Purdue was ranked No. 20 until losing to Bowling Green, 27-26. The Boilermakers have to learn a lesson from other Division I-A schools. Don’t schedule a Mid-American Conference team as your first opponent. Purdue shouldn’t have lost the contest, but a tune-up game is always good for team self-esteem.
Penn State opened its season with a 23-10 win over a Temple team that couldn’t punch its way out of a wet brown paper bag. That earned them the No. 25 spot in the polls. What were they thinking?
Joe Paterno showed again that he’s gotten too old to be a college football coach with a 27-14 loss to Boston College in Happy Valley. Joe Pa needs to retire and take up the fine art of golf.
2. Notre Dame
I know the Irish won their season opener against Washington State, but a 29-26 win over the Cougars is what Notre Dame fans want to see out of Tyrone Willingham in his second year. Willingham will drag the Irish down with him in a sophomore slump. The No. 14 Irish will be destroyed and eventually drop out of the rankings after playing four teams currently ranked in the Top 12, including a visit to the Big House against No. 7 Michigan on Saturday.
1. Auburn
The Tigers are the most overrated team in college football this season. The Sporting News hyped Auburn as its preseason No. 1 team and were ranked in the Top 6 to open the season by most preseason polls. Southern California pulverized the Tigers 23-0 in front of 86,063 rabid fans at Jordan-Hare Stadium. That was excusable because USC was a Top 10 team, but a 17-3 loss at Georgia Tech dispelled the myth that the Tigers were any good as they fell out of the Top 25.
This tragedy couldn’t have happened to a nicer guy than Tommy Tuberville.
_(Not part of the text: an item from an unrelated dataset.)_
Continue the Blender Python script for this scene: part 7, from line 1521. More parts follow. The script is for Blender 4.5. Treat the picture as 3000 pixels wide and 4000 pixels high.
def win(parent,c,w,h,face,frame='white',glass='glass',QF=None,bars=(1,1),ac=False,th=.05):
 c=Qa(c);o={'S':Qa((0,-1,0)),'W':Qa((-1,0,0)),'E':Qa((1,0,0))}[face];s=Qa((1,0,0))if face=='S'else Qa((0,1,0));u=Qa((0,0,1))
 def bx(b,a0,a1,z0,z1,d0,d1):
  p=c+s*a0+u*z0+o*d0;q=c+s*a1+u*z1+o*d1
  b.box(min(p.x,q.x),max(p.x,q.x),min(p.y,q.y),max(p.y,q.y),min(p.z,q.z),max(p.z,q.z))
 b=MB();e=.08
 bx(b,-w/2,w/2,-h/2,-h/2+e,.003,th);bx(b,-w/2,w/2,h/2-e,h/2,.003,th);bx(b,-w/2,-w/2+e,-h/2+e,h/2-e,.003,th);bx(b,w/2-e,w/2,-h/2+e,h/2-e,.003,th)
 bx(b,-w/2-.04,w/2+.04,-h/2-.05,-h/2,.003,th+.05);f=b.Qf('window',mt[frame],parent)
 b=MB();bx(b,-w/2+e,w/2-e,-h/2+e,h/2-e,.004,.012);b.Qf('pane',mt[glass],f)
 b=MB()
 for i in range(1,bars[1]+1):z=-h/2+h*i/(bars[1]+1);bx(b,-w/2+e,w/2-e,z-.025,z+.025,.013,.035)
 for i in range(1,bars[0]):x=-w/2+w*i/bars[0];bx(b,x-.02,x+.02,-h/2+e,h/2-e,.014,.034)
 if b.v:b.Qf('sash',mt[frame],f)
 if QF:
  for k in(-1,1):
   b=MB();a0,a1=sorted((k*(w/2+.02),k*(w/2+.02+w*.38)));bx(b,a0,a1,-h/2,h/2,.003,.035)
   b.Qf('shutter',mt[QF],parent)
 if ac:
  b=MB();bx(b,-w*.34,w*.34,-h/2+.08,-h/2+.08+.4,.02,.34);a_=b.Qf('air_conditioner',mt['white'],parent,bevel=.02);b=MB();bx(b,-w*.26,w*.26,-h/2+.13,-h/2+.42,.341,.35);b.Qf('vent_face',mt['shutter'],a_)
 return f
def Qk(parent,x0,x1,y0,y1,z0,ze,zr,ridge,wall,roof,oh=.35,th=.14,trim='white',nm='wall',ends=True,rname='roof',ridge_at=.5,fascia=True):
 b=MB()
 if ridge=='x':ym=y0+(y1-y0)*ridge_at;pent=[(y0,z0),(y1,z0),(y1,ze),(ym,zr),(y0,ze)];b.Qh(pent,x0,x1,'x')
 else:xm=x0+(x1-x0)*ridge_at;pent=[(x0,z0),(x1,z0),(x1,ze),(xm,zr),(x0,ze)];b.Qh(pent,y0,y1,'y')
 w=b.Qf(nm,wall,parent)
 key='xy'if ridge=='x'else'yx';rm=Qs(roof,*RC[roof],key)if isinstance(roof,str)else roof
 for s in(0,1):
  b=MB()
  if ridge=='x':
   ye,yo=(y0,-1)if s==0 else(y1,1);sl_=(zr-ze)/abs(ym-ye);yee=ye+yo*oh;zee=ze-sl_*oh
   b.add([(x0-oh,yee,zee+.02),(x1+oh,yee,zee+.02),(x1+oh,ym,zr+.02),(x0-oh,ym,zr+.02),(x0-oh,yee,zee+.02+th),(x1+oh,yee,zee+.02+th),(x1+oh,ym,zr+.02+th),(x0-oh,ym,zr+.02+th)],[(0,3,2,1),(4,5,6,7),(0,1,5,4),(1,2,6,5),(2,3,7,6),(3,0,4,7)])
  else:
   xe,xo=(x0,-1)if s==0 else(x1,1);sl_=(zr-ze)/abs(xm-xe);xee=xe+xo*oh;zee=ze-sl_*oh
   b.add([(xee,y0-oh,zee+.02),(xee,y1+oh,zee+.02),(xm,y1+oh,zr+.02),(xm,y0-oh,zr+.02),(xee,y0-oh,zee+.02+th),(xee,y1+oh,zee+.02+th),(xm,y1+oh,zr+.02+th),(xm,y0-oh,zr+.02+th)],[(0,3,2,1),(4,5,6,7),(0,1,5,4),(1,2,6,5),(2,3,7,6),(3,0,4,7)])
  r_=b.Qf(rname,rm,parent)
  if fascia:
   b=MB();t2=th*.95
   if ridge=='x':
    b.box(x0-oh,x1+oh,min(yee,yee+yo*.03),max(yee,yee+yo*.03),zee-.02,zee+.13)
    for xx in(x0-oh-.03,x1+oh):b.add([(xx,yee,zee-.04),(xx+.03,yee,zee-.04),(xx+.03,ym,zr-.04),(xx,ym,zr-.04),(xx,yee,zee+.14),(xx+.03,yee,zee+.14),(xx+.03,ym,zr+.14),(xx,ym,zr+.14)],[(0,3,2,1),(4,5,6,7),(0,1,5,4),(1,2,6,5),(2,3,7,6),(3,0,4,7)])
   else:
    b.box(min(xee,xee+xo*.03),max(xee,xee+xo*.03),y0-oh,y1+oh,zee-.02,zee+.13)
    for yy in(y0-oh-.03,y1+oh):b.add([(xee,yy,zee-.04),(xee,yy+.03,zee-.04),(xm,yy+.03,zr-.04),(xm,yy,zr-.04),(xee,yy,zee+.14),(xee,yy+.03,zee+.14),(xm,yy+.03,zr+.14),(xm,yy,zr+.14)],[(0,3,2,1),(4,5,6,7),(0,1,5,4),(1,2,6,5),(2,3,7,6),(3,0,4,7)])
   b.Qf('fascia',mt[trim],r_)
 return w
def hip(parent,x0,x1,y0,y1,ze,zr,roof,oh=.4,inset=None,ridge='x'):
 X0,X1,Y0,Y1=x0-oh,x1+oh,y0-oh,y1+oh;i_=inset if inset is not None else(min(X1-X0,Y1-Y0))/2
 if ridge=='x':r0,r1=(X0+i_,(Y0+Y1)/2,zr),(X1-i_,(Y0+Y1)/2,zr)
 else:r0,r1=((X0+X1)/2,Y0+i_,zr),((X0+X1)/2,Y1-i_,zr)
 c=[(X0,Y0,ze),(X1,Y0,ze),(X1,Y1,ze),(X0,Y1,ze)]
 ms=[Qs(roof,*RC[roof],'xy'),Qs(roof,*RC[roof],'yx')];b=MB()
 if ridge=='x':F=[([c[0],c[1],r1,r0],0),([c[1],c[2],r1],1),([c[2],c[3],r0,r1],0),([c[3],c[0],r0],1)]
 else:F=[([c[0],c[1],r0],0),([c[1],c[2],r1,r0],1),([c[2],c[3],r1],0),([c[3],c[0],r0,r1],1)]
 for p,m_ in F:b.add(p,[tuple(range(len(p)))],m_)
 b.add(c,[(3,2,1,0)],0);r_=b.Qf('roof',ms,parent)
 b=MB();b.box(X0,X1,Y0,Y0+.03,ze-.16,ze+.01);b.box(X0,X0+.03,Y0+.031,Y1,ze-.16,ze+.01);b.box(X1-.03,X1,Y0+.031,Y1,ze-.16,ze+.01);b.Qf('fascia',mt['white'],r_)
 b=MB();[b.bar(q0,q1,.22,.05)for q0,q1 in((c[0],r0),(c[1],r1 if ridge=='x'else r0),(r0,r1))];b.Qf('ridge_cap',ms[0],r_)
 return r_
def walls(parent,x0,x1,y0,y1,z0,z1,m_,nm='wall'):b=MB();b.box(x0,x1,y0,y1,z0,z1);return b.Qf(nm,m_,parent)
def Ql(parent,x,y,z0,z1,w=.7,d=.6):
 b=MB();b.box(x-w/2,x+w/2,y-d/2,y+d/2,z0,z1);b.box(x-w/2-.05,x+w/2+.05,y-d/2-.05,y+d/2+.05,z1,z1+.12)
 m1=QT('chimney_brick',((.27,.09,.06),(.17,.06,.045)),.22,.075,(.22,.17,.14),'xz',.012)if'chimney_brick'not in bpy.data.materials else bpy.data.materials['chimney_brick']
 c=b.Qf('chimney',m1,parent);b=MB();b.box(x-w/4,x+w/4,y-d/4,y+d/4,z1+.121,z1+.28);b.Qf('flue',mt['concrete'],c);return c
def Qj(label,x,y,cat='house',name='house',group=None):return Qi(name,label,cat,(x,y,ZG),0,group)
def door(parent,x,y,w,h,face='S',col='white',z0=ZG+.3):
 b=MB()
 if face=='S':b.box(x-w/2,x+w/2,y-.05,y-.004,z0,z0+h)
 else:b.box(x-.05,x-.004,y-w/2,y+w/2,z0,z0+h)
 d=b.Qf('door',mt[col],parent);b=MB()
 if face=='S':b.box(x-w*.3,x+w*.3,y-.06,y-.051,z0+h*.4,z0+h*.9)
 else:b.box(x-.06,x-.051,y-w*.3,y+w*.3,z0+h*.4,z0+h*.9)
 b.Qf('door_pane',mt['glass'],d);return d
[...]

He became the head jerk of the Southeastern Conference when Steve Spurrier left for the NFL. However, Tuberville lacks something that Spurrier brings to the table. His team was superior both on paper and on the field. And who knows, when LSU hosts Auburn on October 25, Tuberville could be coaching his team to save his job instead of competing for the SEC Western Division crown.